These state laws typically limit the authority of local governments to decide where wireless small cell equipment can be installed in the ROW; limit the time for action on applications to install small cell equipment; and limit the amounts that can be charged for applications and use of the ROW.

Today’s blog post will focus on Maine and Connecticut, which took a very different approach from those of Nebraska and Wisconsin.

Maine

This brief new law provides:

With regard to small wireless facilities:

  • Notwithstanding any zoning or land use ordinance to the contrary, a the facility must be a permitted use within the public right-of-way, subject to permitting requirements and duly adopted, nondiscriminatory conditions otherwise applicable to permitted uses within the municipality and consistent with state and federal law, including, without limitation, any permitting requirements in Title 35-A, Chapter 25.
  • The rights and responsibilities of a cable television company under franchise agreement executed pursuant to Section 3008, Subsection 5 are not affected or altered.

Connecticut

 This law establishes a Council on 5G Technology and tasks it with:

  • Reviewing wireless carriers’ requests to place personal wireless service facilities and small wireless facilities, as defined in federal law, on state-owned real property.
  • Determining which state-owned properties may be made available to the wireless carriers for these facilities.

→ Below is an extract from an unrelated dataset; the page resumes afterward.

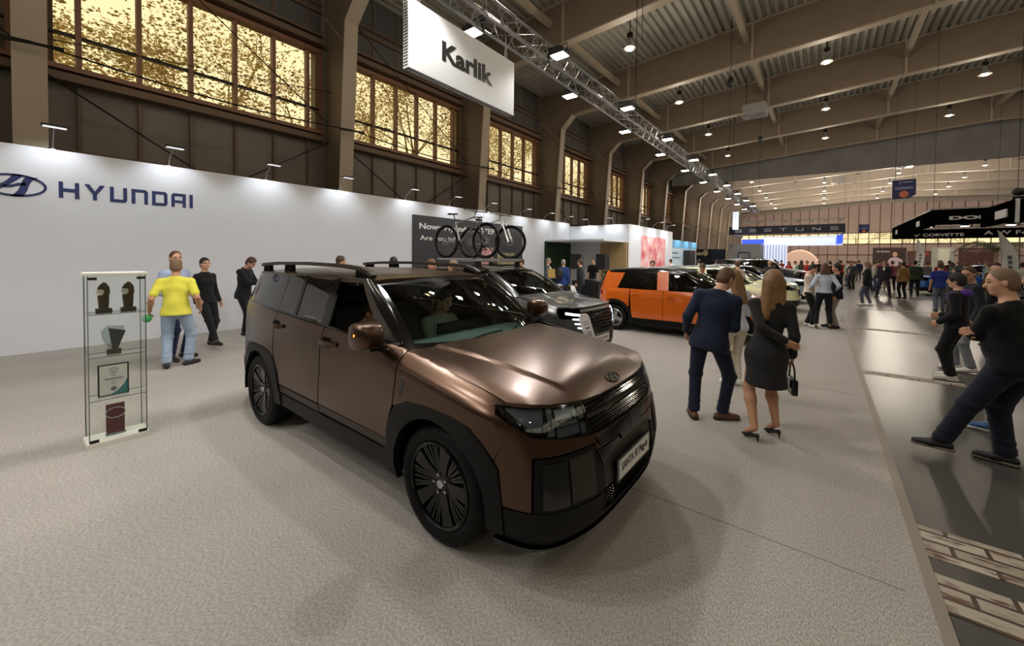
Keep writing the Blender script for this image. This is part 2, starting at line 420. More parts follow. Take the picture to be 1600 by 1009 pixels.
TL = [((-19.4, 0.2, 0), 12, 'bare-limbed autumn tree seen through the leftmost bank of panes', 2300),
      ((-19.6, 4.6, 0), 13, 'big forked autumn tree outside the nearest large window', 1300),
      ((-19.8, 9.2, 0), 12, 'autumn tree outside the window behind the hanging white banner', 1700),
      ((-19.4, 13.8, 0), 13, 'autumn tree between the banner window and the third window', 1900),
      ((-19.6, 18.6, 0), 12, 'autumn tree outside the third window of the side wall', 1500),
      ((-19.4, 24.5, 0), 13, 'autumn tree outside the fourth window of the side wall', 1500),
      ((-19.6, 31, 0), 12, 'autumn tree outside the fifth window of the side wall', 1200),
      ((-18.0, 38, 0), 13, 'autumn tree outside the farthest side windows', 1200)]
for i, (loc, h, lb, nl) in enumerate(TL): make_tree(11+i, loc, h, lb, M_leaf, int(nl*(4.5 if i < 2 else 3)), lean=(0.1, -0.25, 0.2, 0)[i % 4])
for i, x in enumerate((-4, 4, 11, 18)):
    make_tree(40+i, (x, 88, 0), 8.5, 'yellow-green tree beyond the end wall windows, number %s from the side wall' % ('first second third fourth'.split()[i]), M_leafg, 1500, group='trees beyond the end wall')
# ================================================================ LAMPS: truss row, high-bay lamps
WARM = (1.0, 0.89, 0.74); NEUT = (1.0, 0.98, 0.955)
M_alu = mat('aluminium', (190, 190, 192), rough=0.35, metal=0.9)
M_steel = mat('galvanised', (150, 148, 142), rough=0.45, metal=0.6)
M_blk = mat('black_housing', (22, 22, 24), rough=0.5)
M_lens = mat('lamp_lens', (255, 250, 235), rough=0.4, emit=(255, 240, 214), estr=26)
M_lensw = mat('lamp_lens_warm', (255, 236, 200), rough=0.4, emit=(255, 224, 170), estr=16)
# box truss: four chords with zig-zag lacing
TX, TZ, TH = -4.68, 6.02, 0.34
def truss_bay(b, y0, y1, n):
    h = TH/2; st = (y1-y0)/n
    cs = [(TX-h, TZ-h), (TX+h, TZ-h), (TX+h, TZ+h), (TX-h, TZ+h)]
    for (x, z) in cs: b.tube([(x, y0, z), (x, y1, z)], 0.028, 8)
    for i in range(n):
        ya, yb = y0+i*st, y0+(i+1)*st
        for j in range(4):
            a, c = cs[j], cs[(j+1) % 4]
            if i % 2: a, c = c, a
            b.tube([(a[0], ya, a[1]), (c[0], yb, c[1])], 0.011, 5)
            if i % 6 == 0: b.tube([(a[0], ya, a[1]), (c[0], ya, c[1])], 0.011, 5)
t = empty('lighting_truss', (0, 0, 0), 0, 'long aluminium box truss hung under the roof carrying rows of floodlights', 'truss')
for i in range(17):
    b = MB(); y0 = -10+3.0*i; truss_bay(b, y0, y0+2.98, 12); b.build('truss_section', M_alu, t, smooth=40)
for y in (-6, 3.2, 12.1, 20.7, 29, 38):
    b = MB(); b.tube([(TX, y, TZ+0.1), (TX, y, zb(TX)+1.5)], 0.012, 6); b.build('hanging_cable', M_dark, t)
for i, y in enumerate((8.0, 17.5, 26.8)):
    m = MB(); m.sphere((0, 0, 0), 0.15, 10, 8, (0.8, 0.8, 1.5)); m.tube([(0, 0, 0.2), (0, 0, 2.5)], 0.012, 5); m.tube([(0, 0, -0.2), (0, 0, -2.5)], 0.008, 5)
    tag(m.build('chain_hoist', M_blk, loc=(TX+1.7, y, 8.7)), ('black chain hoist hanging just right of the banner end of the truss', 'black chain hoist hanging midway along the roof beside the truss', 'farthest black chain hoist hanging beside the truss')[i], 'hoist', 'chain hoists under the roof')
flo = None; ordw = 'first second third fourth fifth sixth seventh eighth ninth tenth eleventh twelfth thirteenth fourteenth'.split()
def flood_proto():
    r = empty('floodlight', (0, 0, 0))
    b = MB(); b.bb(-0.16, 0.16, -0.13, 0.13, 0.0, 0.09); b.bb(-0.1, 0.1, -0.09, 0.09, 0.09, 0.15); b.build('housing', M_blk, r, bevel=0.01)
    b = MB(); b.bb(-0.145, 0.145, -0.115, 0.115, -0.012, 0.0); b.build('lens', M_lens, r)
    b = MB(); b.tube([(-0.17, 0, 0.05), (-0.17, 0, 0.2), (0.17, 0, 0.2), (0.17, 0, 0.05)], 0.012, 6); b.bar((0, 0, 0.2), (0.36, 0, 0.2), 0.04, 0.04); b.bb(0.22, 0.28, -0.03, 0.03, -0.05, 0.22); b.build('bracket', M_blk, r)
    return r
for side, ys in ((-1, [-5.2, -1.7, 1.8]+[5.27+3.53*i for i in range(10)]), (1, [-3.6, 0.0, 3.45]+[6.92+3.53*i for i in range(9)])):
    for i, y in enumerate(ys):
        x = TX+side*0.42; z = TZ-0.14
        if flo is None: flo = flood_proto(); o = flo
        else: o = copy_tree(flo)
        o.location = (x, y, z); o.rotation_euler = (0, 0, 0 if side < 0 else PI)
        row = 'wall side' if side < 0 else 'aisle side'
        vis = i-3
        lab = 'truss floodlight, %s, %s' % (row, ('%s behind the banner out of view' % ('last', 'second', 'first')[i]) if vis < 0 else '%s counting from the hanging banner' % ordw[vis])
        tag(o, 'square '+lab, 'floodlight', 'floodlights along the truss')
        b = MB(); b.bb(-0.02, 0.02, -0.02, 0.02, 0.18, 0.24)
        light('truss_lamp', 'SPOT', (x, y, z-0.03), 290 if y < 22 else 230, NEUT, 0.11, spot=math.radians(138), blend=0.5, target=(x+side*0.6, y, 0))
M_shade = mat('lamp_reflector', (180, 180, 178), rough=0.3, metal=0.8)
hb = None
rowi = 0
for k, y in enumerate([13.6+6.08*i for i in range(-4, 10) if abs(13.6+6.08*i-38) > 1.6]):
    for j, x in enumerate((-5.5, -0.05, 5.25, 10.4)):
        if y < 10 and not (y > -12): continue
        if hb is None:
            hb = empty('high_bay_lamp', (0, 0, 0))
            b = MB(); b.lathe([(0.0, 0.30), (0.06, 0.30), (0.07, 0.16), (0.11, 0.08), (0.2, -0.02), (0.205, -0.05), (0.19, -0.04), (0.1, 0.05)], n=20); b.build('reflector', M_shade, hb, smooth=50)
            b = MB(); b.sphere((0, 0, -0.02), 0.115, 12, 8, (1, 1, 0.6)); b.build('bulb', M_lensw, hb, smooth=60)
            b = MB(); b.tube([(0, 0, 0.3), (0, 0, 1.93)], 0.02, 6); b.bb(-0.09, 0.09, -0.05, 0.05, 0.34, 0.5); b.build('stem', M_dark, hb)
            o = hb
        else: o = copy_tree(hb)
        z = zb(x)-0.35
        o.location = (x, y, z)
        tag(o, 'lit high-bay roof lamp, %s row from the windows, %s along that row' % (ordw[j], ordw[k]), 'ceiling lamp', 'high-bay lamps under the roof')
        light('bay_lamp', 'POINT', (x, y, z-0.75), 85 if y < 36 else 300, WARM, 0.15)
# ================================================================ CARPET, BOOTH WALLS
def carpet_mat():
    m = bpy.data.materials.new('carpet_grey'); m.use_nodes = True; t = m.node_tree; bs = t.nodes['Principled BSDF']
    co = t.nodes.new('ShaderNodeTexCoord')
    n1 = t.nodes.new('ShaderNodeTexNoise'); n1.inputs['Scale'].default_value = 130; n1.inputs['Detail'].default_value = 8
    mp = t.nodes.new('ShaderNodeMapping'); mp.inputs['Scale'].default_value = (1.0, 0.45, 1); mp.inputs['Rotation'].default_value = (0, 0, 0.4)
    n2 = t.nodes.new('ShaderNodeTexNoise'); n2.inputs['Scale'].default_value = 0.8; n2.inputs['Detail'].default_value = 4
    ad = t.nodes.new('ShaderNodeMath'); ad.operation = 'MULTIPLY_ADD'; ad.inputs[1].default_value = 0.22
    r = t.nodes.new('ShaderNodeValToRGB'); r.color_ramp.elements[0].position = 0.42; r.color_ramp.elements[1].position = 0.82
    r.color_ramp.elements[0].color = (*lin((134, 129, 123)), 1); r.color_ramp.elements[1].color = (*lin((188, 183, 176)), 1)
    t.links.new(co.outputs['Object'], mp.inputs['Vector']); t.links.new(mp.outputs[0], n1.inputs['Vector']); t.links.new(mp.outputs[0], n2.inputs['Vector'])
    t.links.new(n2.outputs['Fac'], ad.inputs[0]); t.links.new(n1.outputs['Fac'], ad.inputs[2]); t.links.new(ad.outputs[0], r.inputs['Fac'])
    t.links.new(r.outputs['Color'], bs.inputs['Base Color']); bs.inputs['Roughness'].default_value = 0.95; bs.inputs['Specular IOR Level'].default_value = 0.1
    bp = t.nodes.new('ShaderNodeBump'); bp.inputs['Strength'].default_value = 0.35; bp.inputs['Distance'].default_value = 0.01
    t.links.new(n1.outputs['Fac'], bp.inputs['Height']); t.links.new(bp.outputs['Normal'], bs.inputs['Normal'])
    return m
M_carpet = carpet_mat()
M_wht = mat('booth_white', (218, 221, 228), rough=0.55, noise=0.02, nscale=1.0)
M_tape = mat('edge_tape', (132, 124, 114), rough=0.6)
c = empty('exhibition_carpet', (0, 0, 0), 0, 'light grey felt carpet laid over the whole car stand', 'carpet')
b = MB(); b.bb(-11.2, 0.49, -9, 40, 0.0, 0.008); o = b.build('carpet_field', M_carpet, c)
b = MB(); b.bb(0.49, 0.55, -9, 40, 0.0, 0.009); b.build('edge_tape', M_tape, c)
b = MB()
for y in (-1.0, 3.02, 7.03, 11.05): b.bb(-11.0, 0.4, y, y+0.012, 0.008, 0.0088)
b.build('seam', mat('carpet_seam', (128, 121, 112), rough=0.9), c)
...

The law requires the Council to:

  • Adopt guidelines for safely placing personal wireless service facilities and protecting open space land.
  • Perform due diligence and review comments from any entities that own property within a 500-foot radius of any state-owned real property under the council’s review.

The law requires the state Office of Policy and Management to:

  • Jointly develop, with certain other state agencies, licensing agreements, forms, and fee structures for placing the wireless facilities on state owned property, noting that the law does not supersede existing rules and requirements regarding the review and approval of permits for proposed personal wireless service facilities under the Public Utilities Regulatory Authority’s (PURA) and the Connecticut Siting Council’s jurisdiction.
  • In consultation with PURA and the Siting Council, to work with municipalities to establish a process for siting small wireless facilities on municipal property and, when using utility or light poles is insufficient, private property with the property owner’s permission.

Many of the state laws that have been enacted have provisions that are similar to, draw from, or incorporate by reference FCC actions regarding wireless small cell facilities. However, each state law is unique and must be read fully and carefully to determine its detailed provisions and impacts.